Now we can use the index for our vector search. Note that currently, the index is only used when our similarity search looks like in the top_k common table expression, so we can’t combine it i.e. with a WHERE clause for filtering or a join immediately. We can use the results to filter and join as we like though:

q = "Who was the first human on the moon?"
WITH top_k AS (
    FROM embeddings SELECT *
    ORDER BY array_inner_product(embedding, embed($q))
    LIMIT 5)
FROM top_k JOIN wikipedia ON (wikipedia.id = top_k.doc_id)
SELECT wikipedia.id, title, array_inner_product(embedding, embed($q)) AS similarity
ORDER BY similarity DESC
id title similarity
"207" "Apollo-Programm" 0.591756
"256" "Apollo 11" 0.576521
"22" "Liste von Autoren/B" 0.485747
"26" "Liste von Autoren/M" 0.481897
"16" "Liste von Autoren/I" 0.465602

The result looks still good, but, depending on your HNSW index settings, accuracy will not be as good as comparing all vectors. This trade-off might be necessary to achieve faster performance though.
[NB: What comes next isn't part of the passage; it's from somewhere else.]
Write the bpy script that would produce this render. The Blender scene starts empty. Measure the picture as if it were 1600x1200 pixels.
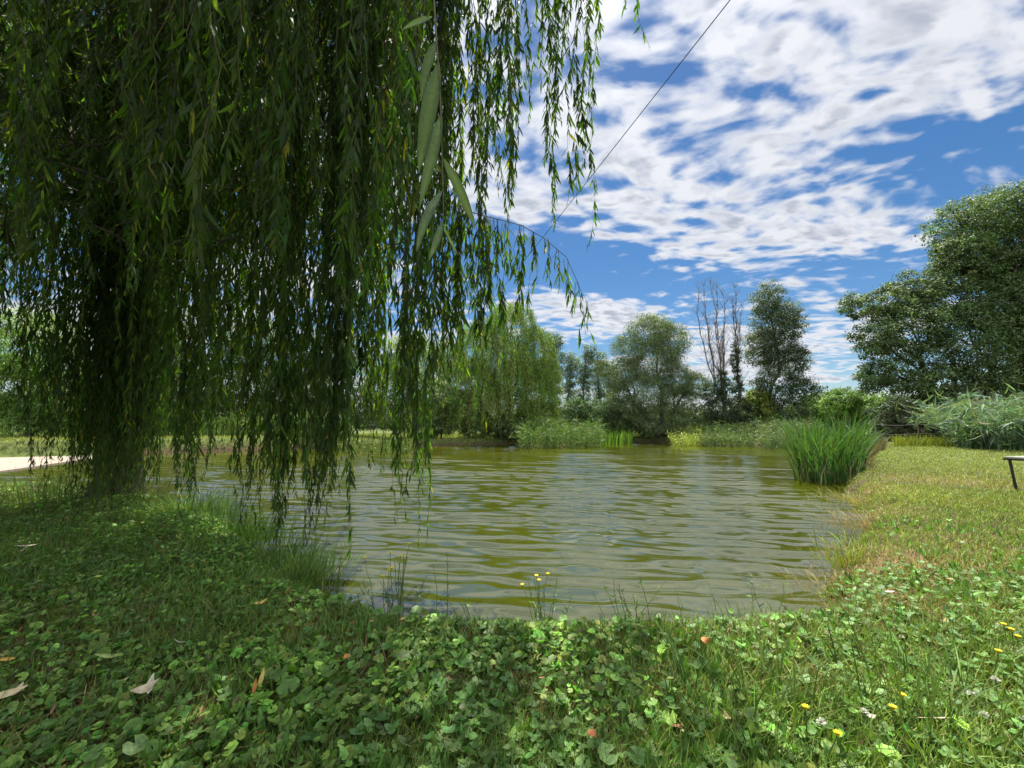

We can also check if the index is used by putting EXPLAIN statement in front of the SQL query:

EXPLAIN
SELECT *
FROM embeddings
ORDER BY array_inner_product(embedding, embed('some text'))
LIMIT 5;
┌───────────────────────────┐
│         PROJECTION        │
│   ─ ─ ─ ─ ─ ─ ─ ─ ─ ─ ─   │
│             #0            │
│             #1            │
└─────────────┬─────────────┘                             
┌─────────────┴─────────────┐
│         PROJECTION        │
│   ─ ─ ─ ─ ─ ─ ─ ─ ─ ─ ─   │
│         embedding         │
│           doc_id          │
│            NULL           │
└─────────────┬─────────────┘                             
┌─────────────┴─────────────┐
│      HNSW_INDEX_SCAN      │
│   ─ ─ ─ ─ ─ ─ ─ ─ ─ ─ ─   │
│embeddings (HNSW INDEX SCAN│
│          : ip_idx)        │
│   ─ ─ ─ ─ ─ ─ ─ ─ ─ ─ ─   │
│         embedding         │
│           doc_id          │
│   ─ ─ ─ ─ ─ ─ ─ ─ ─ ─ ─   │
│           EC: 5           │
└───────────────────────────┘                             

Since HNSW is experimental for persistent databases as of DuckDB 1.0.0, let’s remove the index again or we might run into WAL issues when loading the database from disk next time.

DROP INDEX ip_idx;

Conclusion

This article has demonstrated the power and flexibility of DuckDB for handling embeddings and performing vector search. We’ve leveraged DuckDB’s efficient Parquet handling to load data from large datasets, integrated a PyTorch embedding model seamlessly using both batch processing and UDFs, and performed vector similarity search with and without an HNSW index.

The ability to store embeddings along with your data directly in DuckDB, coupled with its extensive data source connectivity, opens up a wide range of possibilities for complex analysis and retrieval.

We have barely scratched the surface of what is possible with DuckDB, and there is much more to explore. In an upcoming article, we are going to work with slightly more complex vector operations and see if we can do simple ColBERT-style late interaction by implementing the MaxSim operator using only native DuckDB functions.